Before the human rights tribunal the company argued that the offer was rescinded because of Haseeb’s dishonesty, not his lack of citizenship. The tribunal held that although Haseeb may have been dishonest, the discriminatory policy the company followed was enough to constitute a violation of Ontario’s Human Rights Code. What discriminatory policy is that, you may ask? The employer distinguished between candidates based on whether or not they were Canadian citizens. The tribunal ruled that this distinction was not a bona fide occupational requirement. Though it is legitimate not to hire someone because they lied, if the reason they lied was to avoid discriminatory treatment, the tribunal held, the lie is justified and the question illegal.
Under Ontario human rights law, successful applicants are put in the position they would have been in but for the discriminatory action. Haseeb successfully argued that he was entitled to be paid lost income for the four years — yes, four years — his case took to be heard and decided. On top of that, he was awarded $15,000 as compensation for injury to his dignity, feelings and self-respect.
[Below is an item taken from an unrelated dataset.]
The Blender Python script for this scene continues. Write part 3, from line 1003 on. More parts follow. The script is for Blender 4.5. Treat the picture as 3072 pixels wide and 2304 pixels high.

In recent years, some in the employment law community have called for the tribunal to increase its awards for cases of egregious discriminatory behaviour against vulnerable workers. Decisions like the Haseeb case suggest these calls have been at least partially answered. In 2013, the tribunal awarded a supervisor $420,000, almost 10 years of back pay, against a school board that discriminated against her for her disability. In 2015, two temporary foreign workers who were severely mistreated and sexually harassed were awarded $200,000 in damages. In 2018, a retail worker was awarded $200,000 in damages for sexual harassment and solicitation by her employer. These are only a few examples, and there are sure to be many more to come.
Two important mechanisms available at the tribunal that are not available in court are the ability to order reinstatement, as well as an essentially unlimited ability to order payment of lost income. The tribunal, which prides itself for being accessible to vulnerable people, has therefore become a critical forum for employees seeking redress for discriminatory actions from their current and former employers. And accessibility to it has widened significantly since 2008, when the Human Rights Commission lost its gatekeeping role so that any case can now proceed directly to the tribunal. Since then, the number of human rights applications has exploded, reaching 4,500 applications in 2018. Though this has led to much longer wait times for hearings — Haseeb’s four years, for example — it has also meant that more cases are being heard and more damages awards are being issued.
Awards as high as Haseeb’s are still relatively rare. But employers in the province may need to recalibrate the financial risk they face for violating the Human Rights Code. One thing is clear: discrimination has become a very costly mistake in Ontario.